**Scene modeling code data**
###

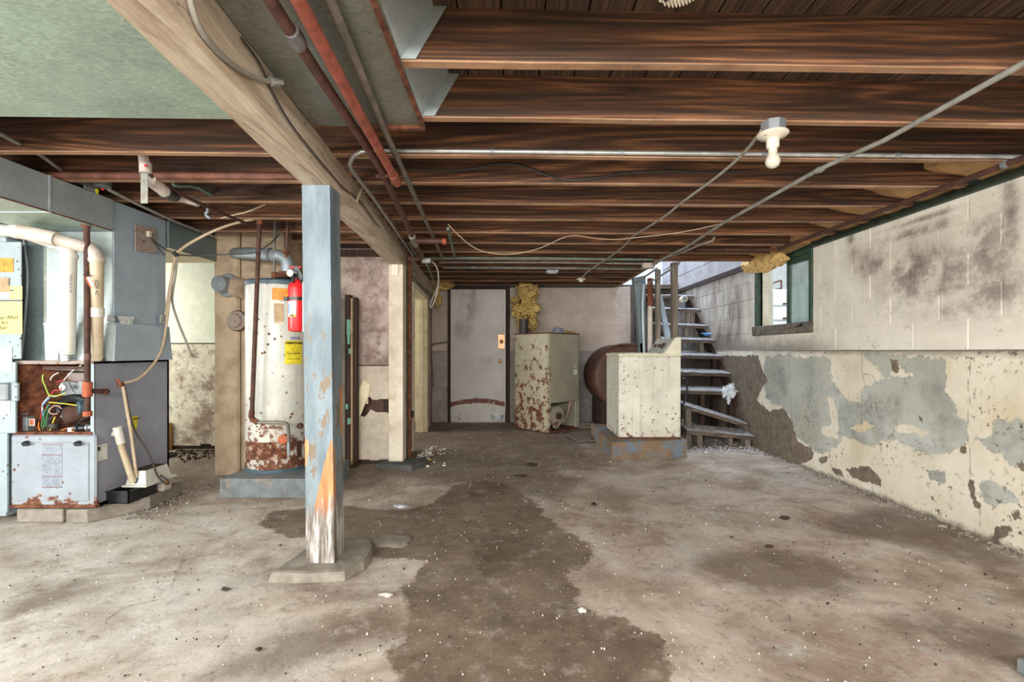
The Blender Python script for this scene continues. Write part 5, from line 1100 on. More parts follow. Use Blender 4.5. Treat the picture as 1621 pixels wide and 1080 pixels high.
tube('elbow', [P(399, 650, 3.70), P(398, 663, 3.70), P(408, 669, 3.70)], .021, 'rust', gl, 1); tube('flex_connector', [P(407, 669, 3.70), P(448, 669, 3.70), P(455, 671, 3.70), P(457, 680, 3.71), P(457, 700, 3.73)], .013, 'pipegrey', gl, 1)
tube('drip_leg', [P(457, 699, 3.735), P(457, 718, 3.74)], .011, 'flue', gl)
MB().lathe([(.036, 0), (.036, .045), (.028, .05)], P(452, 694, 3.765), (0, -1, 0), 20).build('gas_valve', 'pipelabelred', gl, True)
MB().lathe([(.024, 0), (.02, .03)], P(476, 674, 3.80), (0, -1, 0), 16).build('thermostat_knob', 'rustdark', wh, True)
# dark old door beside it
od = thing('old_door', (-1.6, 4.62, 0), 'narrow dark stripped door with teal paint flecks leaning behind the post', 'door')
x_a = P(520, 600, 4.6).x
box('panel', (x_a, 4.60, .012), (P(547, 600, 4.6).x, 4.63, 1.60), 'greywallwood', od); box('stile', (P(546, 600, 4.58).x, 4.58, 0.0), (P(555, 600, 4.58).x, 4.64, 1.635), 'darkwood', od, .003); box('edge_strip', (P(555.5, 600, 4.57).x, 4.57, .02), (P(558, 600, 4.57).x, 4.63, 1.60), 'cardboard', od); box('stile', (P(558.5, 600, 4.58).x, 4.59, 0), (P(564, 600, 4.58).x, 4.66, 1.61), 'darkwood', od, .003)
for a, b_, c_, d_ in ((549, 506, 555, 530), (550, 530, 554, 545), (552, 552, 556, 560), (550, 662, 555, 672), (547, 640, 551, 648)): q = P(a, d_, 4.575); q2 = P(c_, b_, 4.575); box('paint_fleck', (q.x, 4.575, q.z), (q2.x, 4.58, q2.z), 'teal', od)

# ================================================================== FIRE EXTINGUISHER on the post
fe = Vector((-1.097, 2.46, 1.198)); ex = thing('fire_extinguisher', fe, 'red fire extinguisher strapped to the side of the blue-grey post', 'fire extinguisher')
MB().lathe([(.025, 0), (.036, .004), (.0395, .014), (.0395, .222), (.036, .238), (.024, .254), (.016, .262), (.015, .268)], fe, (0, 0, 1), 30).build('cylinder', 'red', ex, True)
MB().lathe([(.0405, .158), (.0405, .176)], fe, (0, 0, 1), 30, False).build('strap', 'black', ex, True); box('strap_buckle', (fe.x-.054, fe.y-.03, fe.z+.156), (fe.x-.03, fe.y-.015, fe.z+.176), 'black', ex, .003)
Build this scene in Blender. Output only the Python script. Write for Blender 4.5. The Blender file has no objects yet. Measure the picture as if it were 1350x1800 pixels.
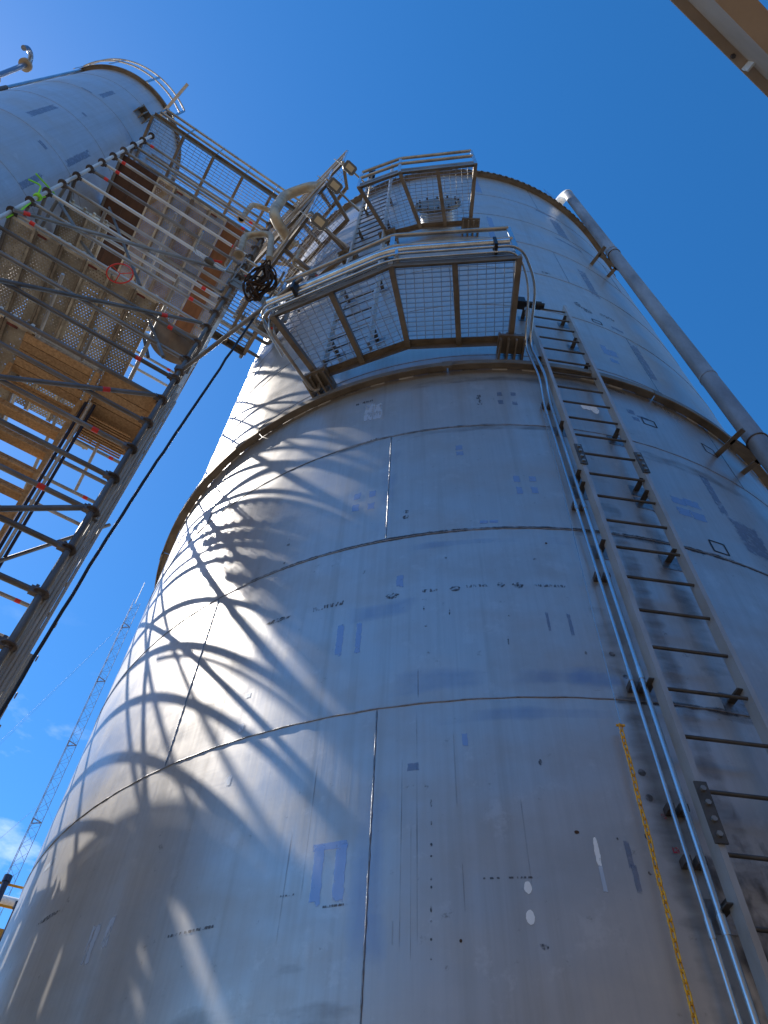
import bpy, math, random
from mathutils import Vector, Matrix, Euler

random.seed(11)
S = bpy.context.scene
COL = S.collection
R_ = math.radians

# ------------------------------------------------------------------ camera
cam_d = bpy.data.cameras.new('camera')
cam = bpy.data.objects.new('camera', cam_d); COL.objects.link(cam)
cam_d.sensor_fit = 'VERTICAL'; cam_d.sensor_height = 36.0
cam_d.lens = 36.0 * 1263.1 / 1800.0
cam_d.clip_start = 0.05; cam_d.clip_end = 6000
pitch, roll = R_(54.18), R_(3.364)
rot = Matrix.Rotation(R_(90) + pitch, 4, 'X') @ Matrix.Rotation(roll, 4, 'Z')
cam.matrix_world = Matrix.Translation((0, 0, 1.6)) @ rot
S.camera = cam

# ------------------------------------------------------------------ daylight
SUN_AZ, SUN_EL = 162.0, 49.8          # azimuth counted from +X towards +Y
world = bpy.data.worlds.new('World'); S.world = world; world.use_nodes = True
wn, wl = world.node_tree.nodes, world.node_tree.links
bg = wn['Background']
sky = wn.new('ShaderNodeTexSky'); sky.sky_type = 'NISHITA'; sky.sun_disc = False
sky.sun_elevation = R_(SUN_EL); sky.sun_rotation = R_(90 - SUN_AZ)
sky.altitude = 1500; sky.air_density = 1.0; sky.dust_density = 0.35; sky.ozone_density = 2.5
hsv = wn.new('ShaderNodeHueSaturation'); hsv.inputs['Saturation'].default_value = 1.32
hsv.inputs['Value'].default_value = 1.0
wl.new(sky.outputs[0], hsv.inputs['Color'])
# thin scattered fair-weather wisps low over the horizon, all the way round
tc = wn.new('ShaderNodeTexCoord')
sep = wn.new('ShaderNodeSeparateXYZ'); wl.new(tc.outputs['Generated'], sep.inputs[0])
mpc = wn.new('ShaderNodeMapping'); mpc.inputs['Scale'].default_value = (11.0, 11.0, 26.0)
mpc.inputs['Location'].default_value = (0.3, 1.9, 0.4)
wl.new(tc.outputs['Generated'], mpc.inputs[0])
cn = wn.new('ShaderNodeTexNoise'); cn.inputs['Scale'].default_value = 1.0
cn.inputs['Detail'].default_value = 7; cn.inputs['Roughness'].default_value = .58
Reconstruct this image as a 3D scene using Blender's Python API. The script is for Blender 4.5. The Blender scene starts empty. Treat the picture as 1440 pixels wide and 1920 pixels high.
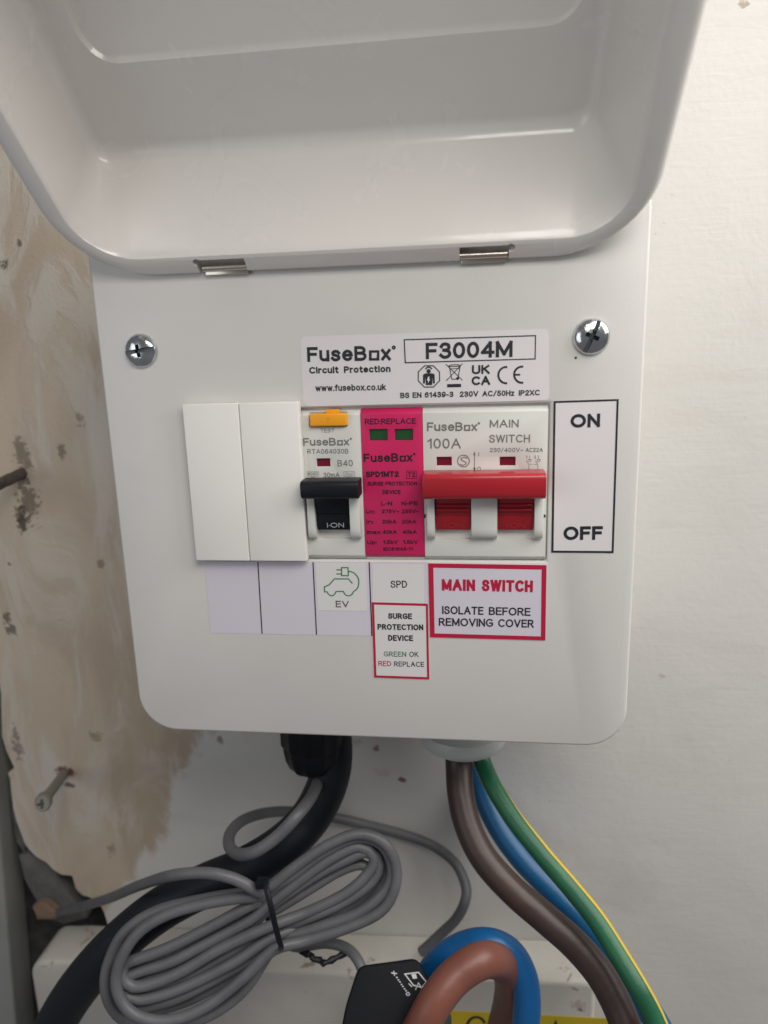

###

**Exercise instructions**
Only the lines between the line with "Build this scene" and the line with "R_ = math.radians", inclusive, should be reproduced, exactly as written and without pictures.

**Exercise solution**
Build this scene in Blender. Output only the Python script. Write for Blender 4.5. The Blender file has no objects yet. Measure the picture as if it were 1350x1800 pixels.
import bpy, math, random
from mathutils import Vector, Matrix, Euler

random.seed(11)
S = bpy.context.scene
COL = S.collection
R_ = math.radians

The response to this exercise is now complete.